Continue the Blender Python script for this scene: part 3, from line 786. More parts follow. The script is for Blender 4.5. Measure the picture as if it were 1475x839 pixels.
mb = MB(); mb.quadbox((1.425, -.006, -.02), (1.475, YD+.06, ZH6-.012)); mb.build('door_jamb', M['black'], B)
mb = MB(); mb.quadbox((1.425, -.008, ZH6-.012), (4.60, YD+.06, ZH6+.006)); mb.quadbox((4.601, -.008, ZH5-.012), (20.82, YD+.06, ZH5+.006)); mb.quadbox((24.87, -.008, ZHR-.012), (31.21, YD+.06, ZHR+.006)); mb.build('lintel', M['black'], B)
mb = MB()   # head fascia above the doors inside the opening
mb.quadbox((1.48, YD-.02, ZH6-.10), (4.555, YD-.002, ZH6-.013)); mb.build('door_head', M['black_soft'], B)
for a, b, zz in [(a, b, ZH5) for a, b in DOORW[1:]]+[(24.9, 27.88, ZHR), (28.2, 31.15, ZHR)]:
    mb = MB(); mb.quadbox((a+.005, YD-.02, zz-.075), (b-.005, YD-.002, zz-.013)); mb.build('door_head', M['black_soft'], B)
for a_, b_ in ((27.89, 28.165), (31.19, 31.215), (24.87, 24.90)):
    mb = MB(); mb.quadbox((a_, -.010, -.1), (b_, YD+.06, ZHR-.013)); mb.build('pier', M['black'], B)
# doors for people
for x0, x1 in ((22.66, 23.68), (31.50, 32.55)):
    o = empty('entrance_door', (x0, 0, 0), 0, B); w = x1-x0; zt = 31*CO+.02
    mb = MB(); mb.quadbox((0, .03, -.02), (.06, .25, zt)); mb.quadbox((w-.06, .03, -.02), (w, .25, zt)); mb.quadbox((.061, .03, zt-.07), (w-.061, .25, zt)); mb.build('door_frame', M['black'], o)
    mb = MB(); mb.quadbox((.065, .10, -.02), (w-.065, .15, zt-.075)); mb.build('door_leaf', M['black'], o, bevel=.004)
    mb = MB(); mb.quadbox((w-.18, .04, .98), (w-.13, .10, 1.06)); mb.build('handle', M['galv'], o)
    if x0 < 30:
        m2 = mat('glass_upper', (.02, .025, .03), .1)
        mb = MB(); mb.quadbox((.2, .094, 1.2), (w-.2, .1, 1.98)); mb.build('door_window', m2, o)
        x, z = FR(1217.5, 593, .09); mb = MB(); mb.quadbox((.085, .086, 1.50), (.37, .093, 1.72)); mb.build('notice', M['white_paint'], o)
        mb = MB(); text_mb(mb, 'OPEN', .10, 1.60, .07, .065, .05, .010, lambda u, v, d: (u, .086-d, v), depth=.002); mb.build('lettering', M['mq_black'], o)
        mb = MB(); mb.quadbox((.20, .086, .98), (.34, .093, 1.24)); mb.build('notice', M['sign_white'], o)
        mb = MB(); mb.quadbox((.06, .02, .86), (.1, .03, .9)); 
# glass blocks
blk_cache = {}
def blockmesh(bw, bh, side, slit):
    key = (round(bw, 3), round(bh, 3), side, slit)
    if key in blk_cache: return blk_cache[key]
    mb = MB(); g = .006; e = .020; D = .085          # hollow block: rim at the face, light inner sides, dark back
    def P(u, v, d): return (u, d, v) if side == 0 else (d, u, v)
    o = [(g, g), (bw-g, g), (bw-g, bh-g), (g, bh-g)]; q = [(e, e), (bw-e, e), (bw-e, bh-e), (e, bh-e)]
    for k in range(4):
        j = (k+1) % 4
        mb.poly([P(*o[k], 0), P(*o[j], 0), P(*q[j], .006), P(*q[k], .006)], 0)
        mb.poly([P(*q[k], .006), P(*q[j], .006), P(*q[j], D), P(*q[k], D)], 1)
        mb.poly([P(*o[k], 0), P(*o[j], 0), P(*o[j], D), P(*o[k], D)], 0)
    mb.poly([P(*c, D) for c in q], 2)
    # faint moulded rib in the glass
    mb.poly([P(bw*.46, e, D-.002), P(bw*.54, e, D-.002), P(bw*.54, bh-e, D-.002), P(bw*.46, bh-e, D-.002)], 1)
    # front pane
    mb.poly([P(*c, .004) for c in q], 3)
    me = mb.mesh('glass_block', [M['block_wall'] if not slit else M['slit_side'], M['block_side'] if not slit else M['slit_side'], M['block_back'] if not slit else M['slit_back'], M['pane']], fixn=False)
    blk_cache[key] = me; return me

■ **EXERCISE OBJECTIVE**
Write the listing out again, exactly as shown above.

■ **CORRECT OUTPUT**
Continue the Blender Python script for this scene: part 3, from line 786. More parts follow. The script is for Blender 4.5. Measure the picture as if it were 1475x839 pixels.
mb = MB(); mb.quadbox((1.425, -.006, -.02), (1.475, YD+.06, ZH6-.012)); mb.build('door_jamb', M['black'], B)
mb = MB(); mb.quadbox((1.425, -.008, ZH6-.012), (4.60, YD+.06, ZH6+.006)); mb.quadbox((4.601, -.008, ZH5-.012), (20.82, YD+.06, ZH5+.006)); mb.quadbox((24.87, -.008, ZHR-.012), (31.21, YD+.06, ZHR+.006)); mb.build('lintel', M['black'], B)
mb = MB()   # head fascia above the doors inside the opening
mb.quadbox((1.48, YD-.02, ZH6-.10), (4.555, YD-.002, ZH6-.013)); mb.build('door_head', M['black_soft'], B)
for a, b, zz in [(a, b, ZH5) for a, b in DOORW[1:]]+[(24.9, 27.88, ZHR), (28.2, 31.15, ZHR)]:
    mb = MB(); mb.quadbox((a+.005, YD-.02, zz-.075), (b-.005, YD-.002, zz-.013)); mb.build('door_head', M['black_soft'], B)
for a_, b_ in ((27.89, 28.165), (31.19, 31.215), (24.87, 24.90)):
    mb = MB(); mb.quadbox((a_, -.010, -.1), (b_, YD+.06, ZHR-.013)); mb.build('pier', M['black'], B)
# doors for people
for x0, x1 in ((22.66, 23.68), (31.50, 32.55)):
    o = empty('entrance_door', (x0, 0, 0), 0, B); w = x1-x0; zt = 31*CO+.02
    mb = MB(); mb.quadbox((0, .03, -.02), (.06, .25, zt)); mb.quadbox((w-.06, .03, -.02), (w, .25, zt)); mb.quadbox((.061, .03, zt-.07), (w-.061, .25, zt)); mb.build('door_frame', M['black'], o)
    mb = MB(); mb.quadbox((.065, .10, -.02), (w-.065, .15, zt-.075)); mb.build('door_leaf', M['black'], o, bevel=.004)
    mb = MB(); mb.quadbox((w-.18, .04, .98), (w-.13, .10, 1.06)); mb.build('handle', M['galv'], o)
    if x0 < 30:
        m2 = mat('glass_upper', (.02, .025, .03), .1)
        mb = MB(); mb.quadbox((.2, .094, 1.2), (w-.2, .1, 1.98)); mb.build('door_window', m2, o)
        x, z = FR(1217.5, 593, .09); mb = MB(); mb.quadbox((.085, .086, 1.50), (.37, .093, 1.72)); mb.build('notice', M['white_paint'], o)
        mb = MB(); text_mb(mb, 'OPEN', .10, 1.60, .07, .065, .05, .010, lambda u, v, d: (u, .086-d, v), depth=.002); mb.build('lettering', M['mq_black'], o)
        mb = MB(); mb.quadbox((.20, .086, .98), (.34, .093, 1.24)); mb.build('notice', M['sign_white'], o)
        mb = MB(); mb.quadbox((.06, .02, .86), (.1, .03, .9)); 
# glass blocks
blk_cache = {}
def blockmesh(bw, bh, side, slit):
    key = (round(bw, 3), round(bh, 3), side, slit)
    if key in blk_cache: return blk_cache[key]
    mb = MB(); g = .006; e = .020; D = .085          # hollow block: rim at the face, light inner sides, dark back
    def P(u, v, d): return (u, d, v) if side == 0 else (d, u, v)
    o = [(g, g), (bw-g, g), (bw-g, bh-g), (g, bh-g)]; q = [(e, e), (bw-e, e), (bw-e, bh-e), (e, bh-e)]
    for k in range(4):
        j = (k+1) % 4
        mb.poly([P(*o[k], 0), P(*o[j], 0), P(*q[j], .006), P(*q[k], .006)], 0)
        mb.poly([P(*q[k], .006), P(*q[j], .006), P(*q[j], D), P(*q[k], D)], 1)
        mb.poly([P(*o[k], 0), P(*o[j], 0), P(*o[j], D), P(*o[k], D)], 0)
    mb.poly([P(*c, D) for c in q], 2)
    # faint moulded rib in the glass
    mb.poly([P(bw*.46, e, D-.002), P(bw*.54, e, D-.002), P(bw*.54, bh-e, D-.002), P(bw*.46, bh-e, D-.002)], 1)
    # front pane
    mb.poly([P(*c, .004) for c in q], 3)
    me = mb.mesh('glass_block', [M['block_wall'] if not slit else M['slit_side'], M['block_side'] if not slit else M['slit_side'], M['block_back'] if not slit else M['slit_back'], M['pane']], fixn=False)
    blk_cache[key] = me; return me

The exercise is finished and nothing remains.